De son côté, Ekaley Joulia, Directrice Exécutive de l’Université Paris-Panthéon-Assas (Campus de Maurice), est d’avis qu’il est possible que les institutions de formation ne répondent pas toujours aux besoins spécifiques du marché du travail, ce qui peut contribuer au manque de main-d’œuvre qualifiée dans le pays. Cependant, elle précise qu’il est également important de noter que les besoins du marché du travail évoluent rapidement, en parallèle avec les avancées technologiques exponentielles dans le monde. Il est donc nécessaire que les institutions soient suffisamment agiles et réactives pour développer des programmes de formation innovants qui permettent aux étudiants d’acquérir les compétences nécessaires pour répondre aux nouveaux défis du marché.

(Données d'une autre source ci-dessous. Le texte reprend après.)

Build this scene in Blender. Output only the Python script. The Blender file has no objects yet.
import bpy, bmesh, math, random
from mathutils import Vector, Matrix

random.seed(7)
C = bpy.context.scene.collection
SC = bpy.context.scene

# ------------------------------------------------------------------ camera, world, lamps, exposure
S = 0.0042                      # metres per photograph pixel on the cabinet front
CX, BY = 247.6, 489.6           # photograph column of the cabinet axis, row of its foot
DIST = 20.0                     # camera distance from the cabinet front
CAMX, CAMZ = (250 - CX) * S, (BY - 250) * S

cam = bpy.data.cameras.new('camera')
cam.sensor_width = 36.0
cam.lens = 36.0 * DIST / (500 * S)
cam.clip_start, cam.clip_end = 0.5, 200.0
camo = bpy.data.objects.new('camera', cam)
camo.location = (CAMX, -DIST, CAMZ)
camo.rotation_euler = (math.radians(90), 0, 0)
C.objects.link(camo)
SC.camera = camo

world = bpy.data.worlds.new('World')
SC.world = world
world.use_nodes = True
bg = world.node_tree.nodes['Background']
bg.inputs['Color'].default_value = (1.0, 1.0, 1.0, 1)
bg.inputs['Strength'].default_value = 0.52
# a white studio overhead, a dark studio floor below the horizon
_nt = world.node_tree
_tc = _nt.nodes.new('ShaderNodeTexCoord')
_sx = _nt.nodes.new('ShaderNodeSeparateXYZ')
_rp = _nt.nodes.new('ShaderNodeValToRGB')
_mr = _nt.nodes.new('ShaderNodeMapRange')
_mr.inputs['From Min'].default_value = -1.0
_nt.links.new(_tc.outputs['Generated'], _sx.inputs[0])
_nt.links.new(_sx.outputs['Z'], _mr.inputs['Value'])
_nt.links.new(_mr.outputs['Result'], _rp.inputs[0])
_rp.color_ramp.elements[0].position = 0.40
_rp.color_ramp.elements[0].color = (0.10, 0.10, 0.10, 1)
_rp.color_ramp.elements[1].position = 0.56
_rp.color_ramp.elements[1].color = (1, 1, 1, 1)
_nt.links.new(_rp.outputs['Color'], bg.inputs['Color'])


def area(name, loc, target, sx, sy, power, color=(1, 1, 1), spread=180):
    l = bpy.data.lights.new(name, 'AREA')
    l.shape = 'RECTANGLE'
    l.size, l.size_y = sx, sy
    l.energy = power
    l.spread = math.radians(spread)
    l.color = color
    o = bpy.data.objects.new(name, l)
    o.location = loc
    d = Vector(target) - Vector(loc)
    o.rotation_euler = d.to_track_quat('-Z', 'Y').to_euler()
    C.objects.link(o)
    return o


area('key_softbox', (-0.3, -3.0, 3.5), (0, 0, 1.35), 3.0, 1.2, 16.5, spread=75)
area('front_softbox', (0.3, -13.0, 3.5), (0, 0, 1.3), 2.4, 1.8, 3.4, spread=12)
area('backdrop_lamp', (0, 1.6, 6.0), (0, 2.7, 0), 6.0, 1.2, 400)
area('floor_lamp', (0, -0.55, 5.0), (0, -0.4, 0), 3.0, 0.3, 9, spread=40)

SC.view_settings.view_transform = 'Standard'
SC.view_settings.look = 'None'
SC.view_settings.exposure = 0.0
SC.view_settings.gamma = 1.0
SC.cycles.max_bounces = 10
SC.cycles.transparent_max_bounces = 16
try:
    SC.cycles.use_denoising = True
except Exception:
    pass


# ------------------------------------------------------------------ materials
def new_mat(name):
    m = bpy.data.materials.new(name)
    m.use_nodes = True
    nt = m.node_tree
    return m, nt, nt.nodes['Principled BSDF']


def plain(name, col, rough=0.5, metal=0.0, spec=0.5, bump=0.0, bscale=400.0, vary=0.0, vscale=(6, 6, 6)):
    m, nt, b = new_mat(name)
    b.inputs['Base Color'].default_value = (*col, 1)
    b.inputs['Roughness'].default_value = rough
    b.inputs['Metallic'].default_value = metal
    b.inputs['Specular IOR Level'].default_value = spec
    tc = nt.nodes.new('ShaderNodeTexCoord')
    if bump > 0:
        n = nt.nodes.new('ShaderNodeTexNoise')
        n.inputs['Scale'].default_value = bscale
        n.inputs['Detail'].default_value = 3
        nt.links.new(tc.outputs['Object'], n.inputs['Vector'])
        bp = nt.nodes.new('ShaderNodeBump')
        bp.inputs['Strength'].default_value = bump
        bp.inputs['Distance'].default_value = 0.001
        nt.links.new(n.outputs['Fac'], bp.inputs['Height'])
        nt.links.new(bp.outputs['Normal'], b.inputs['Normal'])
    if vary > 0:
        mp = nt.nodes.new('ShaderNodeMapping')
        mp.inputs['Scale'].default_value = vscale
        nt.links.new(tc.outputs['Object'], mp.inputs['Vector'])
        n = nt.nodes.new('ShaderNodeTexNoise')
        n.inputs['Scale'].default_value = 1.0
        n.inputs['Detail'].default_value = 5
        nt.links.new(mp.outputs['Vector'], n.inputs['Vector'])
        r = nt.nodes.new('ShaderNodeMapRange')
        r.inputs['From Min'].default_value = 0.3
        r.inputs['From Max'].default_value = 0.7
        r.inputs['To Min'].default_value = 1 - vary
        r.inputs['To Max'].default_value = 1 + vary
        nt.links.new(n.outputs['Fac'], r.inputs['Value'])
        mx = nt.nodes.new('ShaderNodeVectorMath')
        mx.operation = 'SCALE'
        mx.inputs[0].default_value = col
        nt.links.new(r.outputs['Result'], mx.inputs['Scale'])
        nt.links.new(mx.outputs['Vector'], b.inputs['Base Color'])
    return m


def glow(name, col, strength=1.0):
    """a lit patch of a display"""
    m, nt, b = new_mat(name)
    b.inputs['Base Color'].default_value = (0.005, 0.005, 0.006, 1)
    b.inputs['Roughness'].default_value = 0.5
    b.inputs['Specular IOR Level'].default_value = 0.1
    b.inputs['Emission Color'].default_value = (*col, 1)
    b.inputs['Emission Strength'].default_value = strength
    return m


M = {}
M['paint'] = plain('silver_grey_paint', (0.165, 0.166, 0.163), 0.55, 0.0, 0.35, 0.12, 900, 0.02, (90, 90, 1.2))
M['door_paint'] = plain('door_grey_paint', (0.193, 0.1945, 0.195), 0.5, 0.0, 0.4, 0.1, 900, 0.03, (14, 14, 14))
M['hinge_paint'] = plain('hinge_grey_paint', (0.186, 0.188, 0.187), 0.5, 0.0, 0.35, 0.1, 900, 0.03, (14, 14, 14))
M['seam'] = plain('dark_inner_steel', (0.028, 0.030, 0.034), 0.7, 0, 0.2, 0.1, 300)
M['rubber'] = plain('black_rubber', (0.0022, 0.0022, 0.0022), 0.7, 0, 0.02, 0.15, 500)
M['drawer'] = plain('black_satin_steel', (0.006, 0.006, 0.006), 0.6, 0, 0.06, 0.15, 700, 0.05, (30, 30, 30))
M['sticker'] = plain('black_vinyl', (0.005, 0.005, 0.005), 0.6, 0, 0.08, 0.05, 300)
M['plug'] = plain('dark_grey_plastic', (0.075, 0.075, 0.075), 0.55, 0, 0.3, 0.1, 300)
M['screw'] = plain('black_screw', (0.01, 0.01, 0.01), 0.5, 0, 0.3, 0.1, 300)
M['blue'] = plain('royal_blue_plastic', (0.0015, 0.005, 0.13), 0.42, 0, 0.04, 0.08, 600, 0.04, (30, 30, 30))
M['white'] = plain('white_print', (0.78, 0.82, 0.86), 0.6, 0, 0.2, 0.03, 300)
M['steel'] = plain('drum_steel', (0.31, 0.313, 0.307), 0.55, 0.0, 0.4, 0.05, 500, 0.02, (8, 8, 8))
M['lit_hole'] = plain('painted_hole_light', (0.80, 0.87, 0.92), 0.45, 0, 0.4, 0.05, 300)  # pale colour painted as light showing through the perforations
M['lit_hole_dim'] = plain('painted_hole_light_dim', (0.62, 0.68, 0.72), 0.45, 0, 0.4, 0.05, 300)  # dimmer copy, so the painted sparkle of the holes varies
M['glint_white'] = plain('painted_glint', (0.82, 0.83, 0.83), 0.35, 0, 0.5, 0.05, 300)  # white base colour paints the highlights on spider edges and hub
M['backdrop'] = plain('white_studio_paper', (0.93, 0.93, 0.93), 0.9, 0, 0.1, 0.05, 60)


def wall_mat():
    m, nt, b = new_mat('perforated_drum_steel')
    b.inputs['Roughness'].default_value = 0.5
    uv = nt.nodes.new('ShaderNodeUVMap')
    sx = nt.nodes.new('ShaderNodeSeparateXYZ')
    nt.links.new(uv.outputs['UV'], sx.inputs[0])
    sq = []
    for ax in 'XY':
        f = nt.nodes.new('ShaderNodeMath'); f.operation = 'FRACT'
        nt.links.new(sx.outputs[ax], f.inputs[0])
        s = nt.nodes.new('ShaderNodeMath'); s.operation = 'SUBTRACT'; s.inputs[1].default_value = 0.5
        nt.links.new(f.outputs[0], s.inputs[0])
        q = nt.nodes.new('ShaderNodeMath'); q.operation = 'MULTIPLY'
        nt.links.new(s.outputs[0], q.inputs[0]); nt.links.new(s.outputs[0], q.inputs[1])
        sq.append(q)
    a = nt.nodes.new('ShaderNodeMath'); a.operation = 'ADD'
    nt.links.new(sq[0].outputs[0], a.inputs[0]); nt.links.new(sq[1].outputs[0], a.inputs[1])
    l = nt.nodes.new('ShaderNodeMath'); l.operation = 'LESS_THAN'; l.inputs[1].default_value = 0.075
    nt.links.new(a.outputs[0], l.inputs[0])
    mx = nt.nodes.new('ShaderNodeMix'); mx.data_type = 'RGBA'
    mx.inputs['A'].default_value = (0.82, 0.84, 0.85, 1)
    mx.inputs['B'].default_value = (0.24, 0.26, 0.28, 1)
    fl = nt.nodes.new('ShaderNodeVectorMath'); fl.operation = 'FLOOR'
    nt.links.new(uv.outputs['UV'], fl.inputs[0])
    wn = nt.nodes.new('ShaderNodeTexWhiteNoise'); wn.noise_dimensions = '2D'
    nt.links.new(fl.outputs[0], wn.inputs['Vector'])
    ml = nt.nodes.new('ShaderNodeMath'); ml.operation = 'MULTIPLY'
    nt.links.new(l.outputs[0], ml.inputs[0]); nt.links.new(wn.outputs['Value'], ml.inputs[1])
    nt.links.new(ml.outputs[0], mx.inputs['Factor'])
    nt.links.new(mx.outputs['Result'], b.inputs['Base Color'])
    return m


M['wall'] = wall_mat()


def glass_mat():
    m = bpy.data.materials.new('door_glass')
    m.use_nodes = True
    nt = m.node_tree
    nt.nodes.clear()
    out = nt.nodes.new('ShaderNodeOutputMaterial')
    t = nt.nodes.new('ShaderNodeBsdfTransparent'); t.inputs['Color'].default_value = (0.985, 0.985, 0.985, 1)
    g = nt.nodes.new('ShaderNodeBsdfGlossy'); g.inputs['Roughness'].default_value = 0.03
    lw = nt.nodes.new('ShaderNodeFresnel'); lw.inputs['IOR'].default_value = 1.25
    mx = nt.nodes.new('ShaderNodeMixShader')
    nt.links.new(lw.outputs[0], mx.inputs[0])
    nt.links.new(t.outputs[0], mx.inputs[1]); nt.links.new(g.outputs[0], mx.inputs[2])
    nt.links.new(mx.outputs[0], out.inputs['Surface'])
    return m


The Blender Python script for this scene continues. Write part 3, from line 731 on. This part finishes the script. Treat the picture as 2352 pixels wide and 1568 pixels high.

«En plus de cela, il est important de prendre en compte le phénomène de la fuite des cerveaux, ou brain drain. De nombreux jeunes professionnels mauriciens partent à l’étranger en quête d’opportunités, soit pour exploiter de nouvelles filières soit pour poursuivre leur carrière.

Les propositions de Business Mauritius

La reprise post-pandémique et une nouvelle compréhension de l’impact de la technologie offrent une excellente occasion de repenser le rôle de l’éducation en tant que catalyseur du développement des talents et pilier de la croissance. À ce titre, dans son Budget Memo, Business Mauritius souhaite le développement d’une stratégie nationale ou d’une feuille de route pour le secteur de l’enseignement supérieur afin de faire connaître, construire et commercialiser Maurice comme une destination de choix pour les étudiants d’Afrique, de l’océan Indien et d’Asie qui veulent profiter d’une expérience éducative de classe mondiale. Cela avec un budget dédié à la stratégie de marketing ; un écosystème centré sur l’étudiant avec la demande de visa, le style de vie et les activités des étudiants, l’accès aux transports publics et aux institutions de santé, les options d’hébergement et la connectivité ; un cadre réglementaire favorable aux entreprises et des conseils clairs sur le bureau des étudiants internationaux, les changements de visas d’étudiants – traitement, allocations de travail à temps partiel de 20 heures par semaine et le 10-Year Renewable Young Professional Occupation Permit poststudy work visa – ainsi que Mauritius Africa Scholarship Scheme. Business Mauritius propose également de permettre aux établissements d’enseignement post-secondaire enregistrés par la HEC d’être détaxés aux fins de la TVA. L’organisation suggère aussi la remise ou déduction fiscale pour tous les investissements dans les technologies facilitant l’enseignement en ligne / à distance (développement de programmes, mise en place de plates-formes d’apprentissage, équipement, logiciels), la conception d’un programme pour attirer les doctorants internationaux qui souhaitent faire de la recherche dans les domaines prioritaires, avec une aide pour déposer des brevets localement, un forfait spécial d’accès à Internet pour tous les campus d’éducation et les étudiants inscrits. Business Mauritius demande également de revoir le programme d’études aux niveaux primaire et secondaire afin de doter les prochaines générations des compétences nécessaires au Future of Work et de répondre à la demande locale.